Well, not necessarily. If everyone voted '4', then that would have been 80% preferred and thus it would have most likely been iterated on.
assuming 5 is 100%, 4 is 80% and so forth, at which point 1 is 20%, which I am not sure is how it breaks down, 1 should be 0% imo, whether the rest is linear is unclear.

But you couple a whole bunch of '4's with massive amounts of '3's, '2's, and '1's... you drop that 80% down to below 70% and and that says "ambivalent" down to "actively disliked."
yes, and the 4 is easier to vote down than the 5 is. If everyone who badly wanted the change to long rest voted 4 because there was something else they think should be different, there is no chance it meets the threshold because some people will always vote 2 or so because they do not want it.

So 4 as a vote for something fails right out of the gate (unless it is immensely popular, moreso than anything can realistically hope to be). A 5 can still be voted down if there is enough resistance, but at least it does not trip over itself at the starting line.
 


yes, that is my conclusion, if you want something to survive, definitely vote 5, no matter how flawed the proposed form is. If you want it gone, vote 1. If you do not care, why even fill out the question. So vote 1 or 5 and focus on stuff that matters to you.
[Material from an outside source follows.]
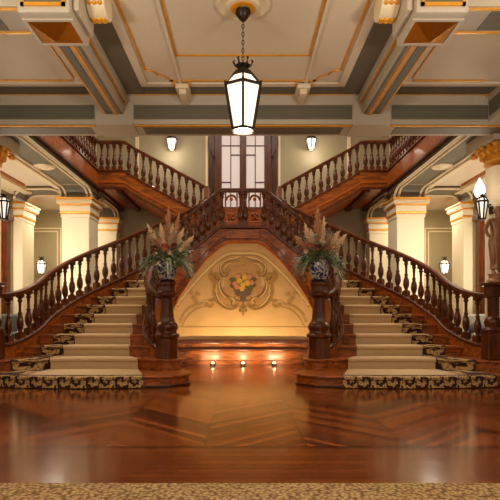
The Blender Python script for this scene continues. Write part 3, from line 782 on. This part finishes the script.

I assume this is very different from how most people actually fill out the poll however. I assume most people see 5 as 'great', 4 as 'I am for it, but it could be better', 3 as 'I do not really care either way', and 1 and 2 are 'I do not like this' to varying degrees.

I expect most votes of 4 to mean 'I like it, but I want improvements', and yet you have it as 'a vote of undesirability'. You are probably correct that it gets interpreted that way by WotC given the results, but I don't think most people understand that and vote that way, and that is my problem with the approach.
However, from WotC position, they do want to know of repaonae is tepid: they have frequbeen on record as only wanting to publish options that people actually really, really want. Hence why a full two-thirds of the Subclasses they proposed for 202e books, and the only Species options, were shot down.
 

the early UA gave us a Warlock that was not short rest based, but since it didn’t ‘delight’ enough people they scrapped it
Which was a shame and one of the things that reduced my desire to purchase. I preferred it to the current warlock as I'm not a fan of pact magic. I'm guessing more than enough people are though which would explain why it got scrapped.
 

With a scale of only 1 thru 5, I just don't see the 1s or 5s having an outsized impact. It's not like we're looking at a dozen values that between 1 and 1,000. Taking the median when you have millions of responses does not mean you ignore all the results between 2 and 4 any more than if you had used the average.

I also haven't seen a quote that said they used the median, although I could have missed it. Sometimes you want to use the median, sometimes you want to use the average for analysis, neither is preferable. Since I'm not a statistician I have no clue which one is best.

But I would assume that with spending as much money as they did on the survey, they did discuss the analysis of the results with someone who actually knew what they were talking about. Not just a bunch of second guessing Monday morning quarterbacks who don't really know the details of their internal analysis.
 

I really don't know what you mean with median in this case.

Median is the middle value in sorted list.

So if people voted 1,1,2,3,4,4,5,5,5, the median is 4.
Lookong back at earlier posts on the topic, I meant mean. And achieving a C grade of 70% does require a lot of 5s, though I think a preponderance of 4s with tepid written comments can account for some of those 70% breaking features they abandoned.
 

Lookong back at earlier posts on the topic, I meant mean. And achieving a C grade of 70% does require a lot of 5s, though I think a preponderance of 4s with tepid written comments can account for some of those 70% breaking features they abandoned.
Yes. Mean makes more sense.

Bit we still don't know if they use the unweighted mean value. Or if they had some weighting or a nonlinear scale.

star rating -> satisfactory score

Linear:
1 -> 0
2 -> 0.25
3 -> 0.5
4 -> 0.75
5 -> 1

So votes of 1,2,3,4,5 would average to (0+0.25+0.5+0.75+1)/5 = 0.5

They could well have used:

1 -> 0
2 -> 0.3
3 -> 0.6
4 -> 0.8
5 -> 1

The same votes of 1,2,3,4,5 would average to (0+0.3+0.6+0.8+1)/5 = 0.54

So without these values, we actually don't know what their treshold of 70% means.

They could also have some flexible valies attached: depending on how many 1 stars you gave, the less they count. This would be done with weights, but this is too comolex for me to write down here.